Unboxing MAC Protocol Design Optimization Using Deep Learning
This work addresses the problem of manual and sub-optimal parameter tuning in wireless networks for network engineers, but it appears incremental as it applies an existing deep learning method to a known bottleneck without demonstrating concrete performance gains.
The paper tackles the challenge of optimizing MAC protocol design for varying wireless network scenarios by leveraging a deep reinforcement learning framework to learn relationships between physical and MAC layer parameters, showing that this approach provides insights for protocol design optimization.
Evolving amendments of 802.11 standards feature a large set of physical and MAC layer control parameters to support the increasing communication objectives spanning application requirements and network dynamics.
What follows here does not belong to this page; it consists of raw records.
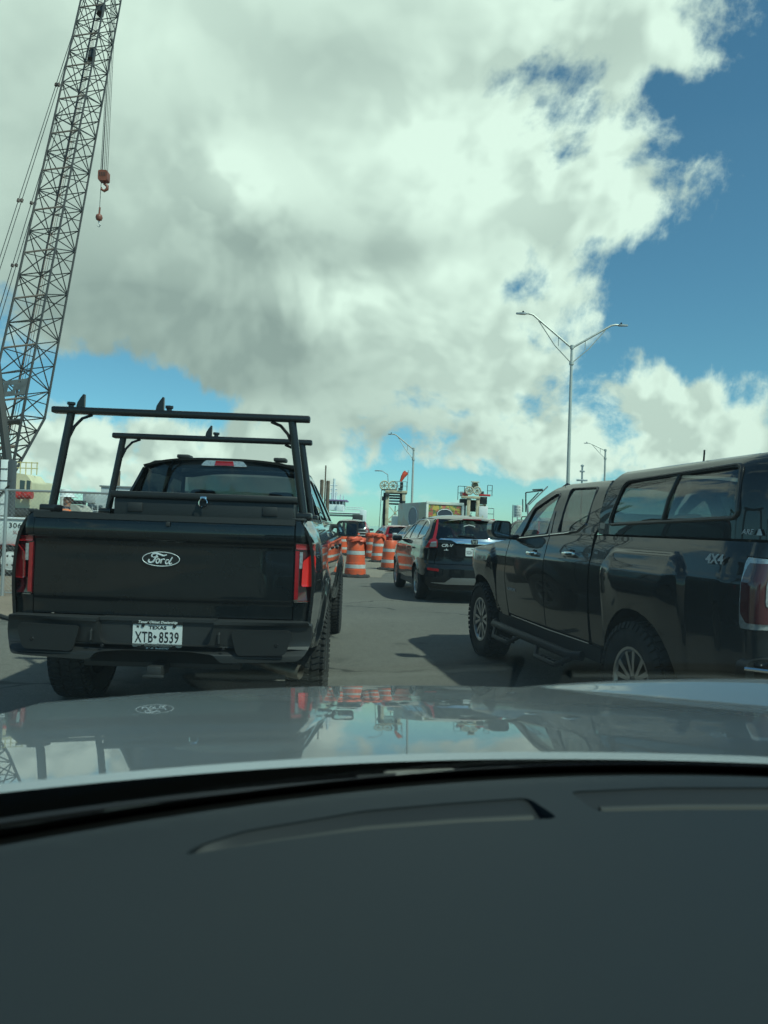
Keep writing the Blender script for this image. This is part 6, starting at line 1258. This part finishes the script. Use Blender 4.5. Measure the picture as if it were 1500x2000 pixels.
fbox('wheelhouse_base', 640, 984, 669, 996.5, 0, FW_, 5, 1.0); fbox('wheelhouse', 636, 978, 671, 987, 0, WIN, 4.4, 1.4); fbox('wheelhouse_roof', 632, 974, 677, 978.5, 0, mat('purple_paint', (0.22, 0.16, 0.30), 0.5), 5.6, 0.8); fbox('stair_house', 656, 985, 670, 998, 0, FW_, 2, 0.6); fbox('container', 689, 1005, 708, 1020, 0, TWD, 3, -2)
for k in range(5):
    a, c = Q(642 + 6.5 * k, 987), Q(640 + 7.2 * k, 978); bar('window_post', (a[0], 1.32, a[1]), (c[0], 1.25, c[1]), 0.09, FW_, fy)
for k in range(9): a, c = Q(668 + 5 * k, 997), Q(668 + 5 * k, 988.5 + 0.5 * k); bar('deck_rail', (a[0], 0.2, a[1]), (c[0], 0.2, c[1]), 0.05, FW_, fy)
for z in (989, 993): a, c = Q(667, z), Q(709, z + 2.5); bar('deck_rail', (a[0], 0.2, a[1]), (c[0], 0.2, c[1]), 0.05, FW_, fy)
for px_, y0, y1, r in ((649, 974, 932, 0.20), (645, 974, 950, 0.12), (653, 974, 958, 0.12), (662, 974, 964, 0.10), (668, 976, 966, 0.08)): a, c = Q(px_, y0), Q(px_ + 1, y1); bar('mast', (a[0], 3, a[1]), (c[0], 3, c[1]), r, FW_, fy)
for y in (945, 953, 961): a, c = Q(642, y), Q(656, y + 0.5); bar('mast_spreader', (a[0], 3, a[1]), (c[0], 3, c[1]), 0.10, FW_, fy)
# board sign over the traffic
sp = at(1011, 998, 40.0); sg = thing('road_sign', 'white board sign with four lines of black lettering above the grey car', 'road sign', (sp.x, 40.0, 0)); boxpart(sg, 'sign_board', (0, 0, sp.z - 0.02), (0.44, 0.03, 0.66), mat('sign_white', (0.70, 0.72, 0.66), 0.5), 0.004)
for k, w in enumerate(('STOP', 'ON A', 'FERRY', 'RAMP')): letters('sign_lettering', w, 0.13, mat('sign_ink', (0.06, 0.07, 0.07), 0.6), sg, REAR(0, -0.018, sp.z + 0.16 - 0.145 * k), sx=0.95 if k != 2 else 0.85)
for x in (-0.26, 0.0): bar('sign_post', (x, 0.03, 0), (x, 0.03, sp.z + 0.33), 0.025, STEEL, sg)
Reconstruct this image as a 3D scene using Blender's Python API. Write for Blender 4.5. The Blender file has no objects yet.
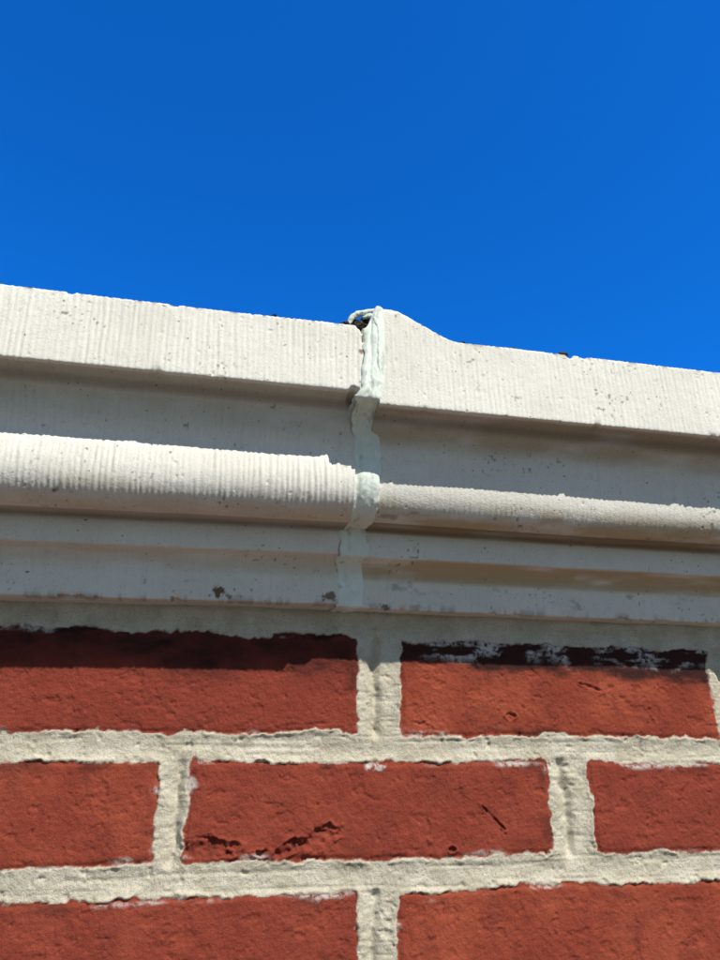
import bpy, math, numpy as np
from mathutils import Vector
MM=0.001
sc=bpy.context.scene
sc.view_settings.view_transform='Standard'; sc.view_settings.look='None'; sc.view_settings.exposure=0

# ---------------- noise ----------------
def _h(xi,yi,seed):
    h=(xi.astype(np.int64)*374761393+yi.astype(np.int64)*668265263+seed*974634777)&0xffffffff
    h=((h^(h>>13))*1274126177)&0xffffffff
    h=((h^(h>>16))*2246822519)&0xffffffff
    h=h^(h>>15)
    return (h&0xffffff)/float(0xffffff)
def vn(x,y,seed=0):
    x,y=np.broadcast_arrays(np.asarray(x,float),np.asarray(y,float))
    xi=np.floor(x); yi=np.floor(y); fx=x-xi; fy=y-yi
    fx=fx*fx*fx*(fx*(fx*6-15)+10); fy=fy*fy*fy*(fy*(fy*6-15)+10)
    a=_h(xi,yi,seed); b=_h(xi+1,yi,seed); c=_h(xi,yi+1,seed); d=_h(xi+1,yi+1,seed)
    return ((a*(1-fx)+b*fx)*(1-fy)+(c*(1-fx)+d*fx)*fy)*2-1
def fbm(x,y,seed=0,o=4):
    s=0;a=1;t=0
    for i in range(o):
        s=s+a*vn(x*2**i+17.3*i,y*2**i-9.1*i,seed+i*7); t+=a; a*=0.5
    return s/t
def sst(a,b,x):
    t=np.clip((x-a)/(b-a),0,1); return t*t*(3-2*t)

def grid_mesh(name,P,mat,attrs={},caps=False,parent=None,closed=False):
    n,m=P.shape[:2]
    idx=np.arange(n*m).reshape(n,m)
    f=np.stack([idx[:-1,:-1],idx[1:,:-1],idx[1:,1:],idx[:-1,1:]],-1).reshape(-1,4)
    if closed:
        g=np.stack([idx[:-1,-1],idx[1:,-1],idx[1:,0],idx[:-1,0]],-1).reshape(-1,4)
        f=np.concatenate([f,g])
    loops=f.reshape(-1); starts=np.arange(len(f))*4
    if caps:
        loops=np.concatenate([loops,idx[0,:],idx[-1,::-1]])
        starts=np.concatenate([starts,[len(f)*4,len(f)*4+m]])
    me=bpy.data.meshes.new(name)
    me.vertices.add(n*m); me.vertices.foreach_set('co',P.reshape(-1).astype(np.float32))
    me.loops.add(len(loops)); me.loops.foreach_set('vertex_index',loops.astype(np.int32))
    me.polygons.add(len(starts)); me.polygons.foreach_set('loop_start',starts.astype(np.int32))
    sm=np.ones(len(starts),bool)
    if caps: sm[-2:]=False
    me.update(calc_edges=True)
    me.polygons.foreach_set('use_smooth',sm)
    me.validate()
    for k,v in attrs.items():
        a=me.attributes.new(k,'FLOAT','POINT'); a.data.foreach_set('value',np.ascontiguousarray(v,dtype=np.float32).reshape(-1))
    me.materials.append(mat)
    ob=bpy.data.objects.new(name,me); sc.collection.objects.link(ob)
    if parent: ob.parent=parent
    return ob
def empty(name):
    e=bpy.data.objects.new(name,None); sc.collection.objects.link(e); e.empty_display_size=0.05; return e

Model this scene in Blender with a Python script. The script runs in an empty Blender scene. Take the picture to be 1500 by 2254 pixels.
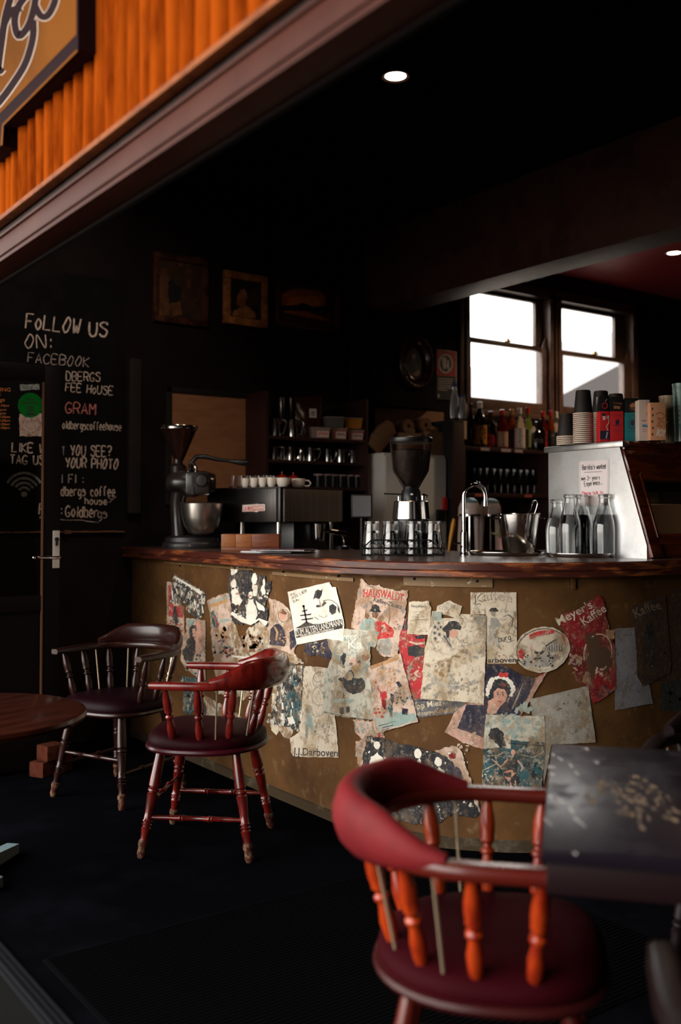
import bpy, bmesh, math, random
from mathutils import Vector, Matrix, noise
from mathutils.geometry import tessellate_polygon
random.seed(7)
SC = bpy.context.scene
COL = SC.collection
PI = math.pi
# ---------------------------------------------------------------- camera, sky, exposure
F_PX = 2254 * 35 / 36
PITCH = math.radians(1.5)
EYE = Vector((0, 0, 1.3))
YAW = math.atan2(.585, .811)
PY0 = 1140 - F_PX * math.tan(PITCH)
cam = bpy.data.cameras.new('camera')
cam.sensor_fit = 'VERTICAL'; cam.sensor_height = 36; cam.sensor_width = 24; cam.lens = 35
cam.shift_y = (PY0 - 1127) / 2254
cam.clip_start = .05
cam.dof.use_dof = True; cam.dof.focus_distance = 4.15; cam.dof.aperture_fstop = 1.8
cam_ob = bpy.data.objects.new('camera', cam); COL.objects.link(cam_ob)
cam_ob.location = EYE
cam_ob.rotation_euler = (PI / 2 + PITCH, 0, -YAW)
SC.camera = cam_ob
SC.view_settings.view_transform = 'Standard'
SC.view_settings.look = 'None'
SC.view_settings.gamma = 1
SC.view_settings.use_curve_mapping = False
SC.view_settings.exposure = 0.0
SC.cycles.max_bounces = 10
SC.cycles.diffuse_bounces = 4
SC.cycles.glossy_bounces = 5
SC.cycles.transmission_bounces = 10
SC.cycles.transparent_max_bounces = 12
SC.cycles.caustics_reflective = False
SC.cycles.caustics_refractive = False
SC.cycles.sample_clamp_indirect = 4
SC.cycles.use_denoising = True
SKY = .95; STREET = 8.8
W = bpy.data.worlds.new('overcast sky'); SC.world = W; W.use_nodes = True
nt = W.node_tree; nt.nodes.clear()
wo = nt.nodes.new('ShaderNodeOutputWorld'); bg = nt.nodes.new('ShaderNodeBackground')
tc = nt.nodes.new('ShaderNodeTexCoord'); sx = nt.nodes.new('ShaderNodeSeparateXYZ')
rp = nt.nodes.new('ShaderNodeValToRGB')
nt.links.new(tc.outputs['Generated'], sx.inputs[0])
mr = nt.nodes.new('ShaderNodeMapRange'); mr.inputs[1].default_value = -1; mr.inputs[2].default_value = 1
nt.links.new(sx.outputs[2], mr.inputs[0]); nt.links.new(mr.outputs[0], rp.inputs[0])
el = rp.color_ramp.elements
el[0].position = .49; el[0].color = (.34, .29, .24, 1)
el[1].position = .51; el[1].color = (1.0, .94, .86, 1)
e = el.new(.8); e.color = (.97, .97, .95, 1)
# the sky is brightest on the sunny side of the house, behind the windows
dt = nt.nodes.new('ShaderNodeVectorMath'); dt.operation = 'DOT_PRODUCT'; dt.inputs[1].default_value = Vector((.55, .82, .15)).normalized()
nt.links.new(tc.outputs['Generated'], dt.inputs[0])
mg = nt.nodes.new('ShaderNodeMapRange'); mg.interpolation_type = 'SMOOTHSTEP'
mg.inputs[1].default_value = .7; mg.inputs[2].default_value = .96; mg.inputs[3].default_value = SKY; mg.inputs[4].default_value = SKY * 15
# and a broad bright patch of sky over the street in front of the opening
d2 = nt.nodes.new('ShaderNodeVectorMath'); d2.operation = 'DOT_PRODUCT'; d2.inputs[1].default_value = Vector((-.91, .28, .3)).normalized()
nt.links.new(tc.outputs['Generated'], d2.inputs[0])
m2 = nt.nodes.new('ShaderNodeMapRange'); m2.interpolation_type = 'SMOOTHSTEP'
m2.inputs[1].default_value = .5; m2.inputs[2].default_value = .95; m2.inputs[3].default_value = 0; m2.inputs[4].default_value = SKY * STREET
nt.links.new(d2.outputs['Value'], m2.inputs[0])
ad = nt.nodes.new('ShaderNodeMath'); ad.operation = 'ADD'
nt.links.new(dt.outputs['Value'], mg.inputs[0]); nt.links.new(mg.outputs[0], ad.inputs[0]); nt.links.new(m2.outputs[0], ad.inputs[1]); nt.links.new(ad.outputs[0], bg.inputs[1])
nt.links.new(rp.outputs[0], bg.inputs[0]); nt.links.new(bg.outputs[0], wo.inputs[0])

# ---------------------------------------------------------------- measuring helpers (photo pixel -> ray into the room)
_Rt = Vector((math.cos(YAW), -math.sin(YAW), 0)); _Fw = Vector((math.sin(YAW), math.cos(YAW), 0)); _Zz = Vector((0, 0, 1))
_Fp = _Fw * math.cos(PITCH) + _Zz * math.sin(PITCH); _Up = -_Fw * math.sin(PITCH) + _Zz * math.cos(PITCH)
def ray(px, py): return _Rt * ((px - 750) / F_PX) + _Fp + _Up * ((PY0 - py) / F_PX)
def on(ax, v, px, py):
    d = ray(px, py); return EYE + d * ((v - EYE[ax]) / d[ax])
def dep(px, py, D):
    d = ray(px, py); return EYE + d * (D / d.dot(_Fw))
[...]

The significant growth and penetration of various devices come along with a tremendous increase in the number of applications supporting various domains and services which will impose a never-before-seen burden on wireless networks. The challenge however, is that each scenario requires a different wireless protocol functionality and parameter setting to optimally determine how to tune these functionalities and parameters to adapt to varying network scenarios. The traditional trial-error approach of manual tuning of parameters is not just becoming difficult to repeat but also sub-optimal for different networking scenarios. In this paper, we describe how we can leverage a deep reinforcement learning framework to be trained to learn the relation between different parameters in the physical and MAC layer and show that how our learning-based approach could help us in getting insights about protocol design optimization task.